**Objective**
Extract word for word the lines of the listing from its start to the line holding "from mathutils import Vector, Matrix, Euler", both ends kept; pictures are not part of the copy.
= = = = =
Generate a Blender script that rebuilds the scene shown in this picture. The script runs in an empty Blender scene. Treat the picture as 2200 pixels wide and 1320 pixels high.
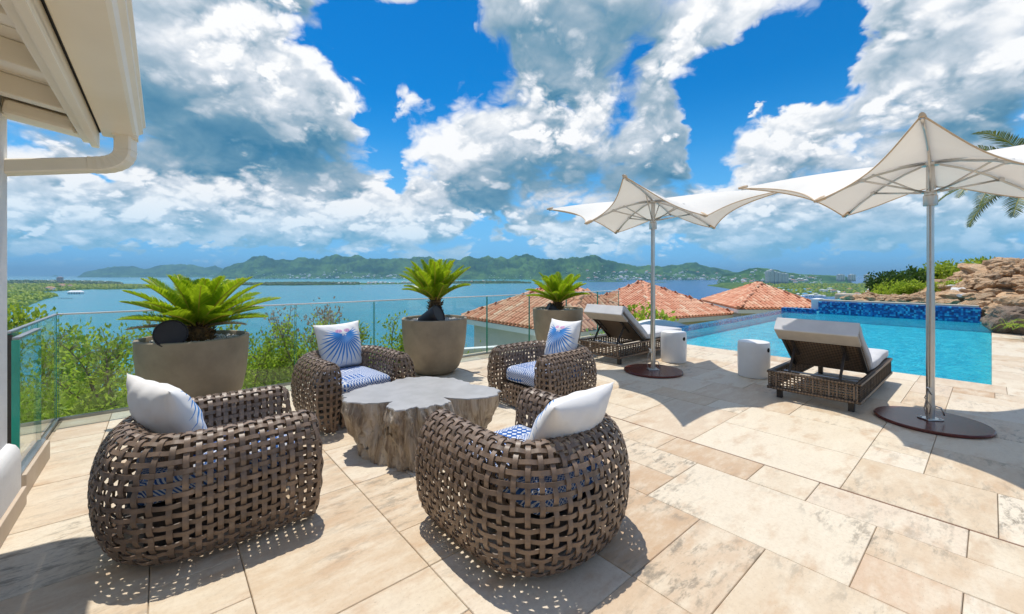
import bpy, bmesh, math, random
import numpy as np
from mathutils import Vector, Matrix, Euler

random.seed(7)
rng = np.random.default_rng(7)
scene = bpy.context.scene
R = math.radians

# ------------------------------------------------------------------ camera
EYE = 1.40                 # camera height above the terrace
FOC = 880.0                # focal length in photograph pixels (2200 wide)
HOR = 590.0                # photograph row of the horizon
cam_data = bpy.data.cameras.new('camera')
cam = bpy.data.objects.new('camera', cam_data)
scene.collection.objects.link(cam)
cam.location = (0, 0, EYE)
cam.rotation_euler = (R(90), 0, 0)
cam_data.sensor_width = 36.0
cam_data.lens = FOC / 2200 * 36.0
cam_data.shift_y = -(660 - HOR) / 2200
cam_data.clip_start = 0.05
cam_data.clip_end = 120000
scene.camera = cam

scene.render.engine = 'CYCLES'
cy = scene.cycles
cy.max_bounces = 7
cy.diffuse_bounces = 5
cy.glossy_bounces = 3
cy.transmission_bounces = 5
cy.transparent_max_bounces = 24
cy.volume_bounces = 0
cy.caustics_reflective = False
cy.caustics_refractive = False
cy.use_denoising = True
cy.sample_clamp_indirect = 6.0
vs = scene.view_settings
vs.view_transform = 'Standard'
vs.look = 'None'
vs.gamma = 1.0
vs.use_curve_mapping = False
vs.exposure = 0.72

# ------------------------------------------------------------------ small node language
class X:
    """a node socket that understands arithmetic"""
    def __init__(s, g, o): s.g, s.o = g, o
    def __add__(s, b): return s.g.m('ADD', s, b)
    __radd__ = __add__
    def __sub__(s, b): return s.g.m('SUBTRACT', s, b)
    def __rsub__(s, b): return s.g.m('SUBTRACT', b, s)
    def __mul__(s, b): return s.g.m('MULTIPLY', s, b)
    __rmul__ = __mul__
    def __truediv__(s, b): return s.g.m('DIVIDE', s, b)
    def __rtruediv__(s, b): return s.g.m('DIVIDE', b, s)
    def __neg__(s): return s.g.m('MULTIPLY', s, -1.0)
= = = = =
**Task answer**
Generate a Blender script that rebuilds the scene shown in this picture. The script runs in an empty Blender scene. Treat the picture as 2200 pixels wide and 1320 pixels high.
import bpy, bmesh, math, random
import numpy as np
from mathutils import Vector, Matrix, Euler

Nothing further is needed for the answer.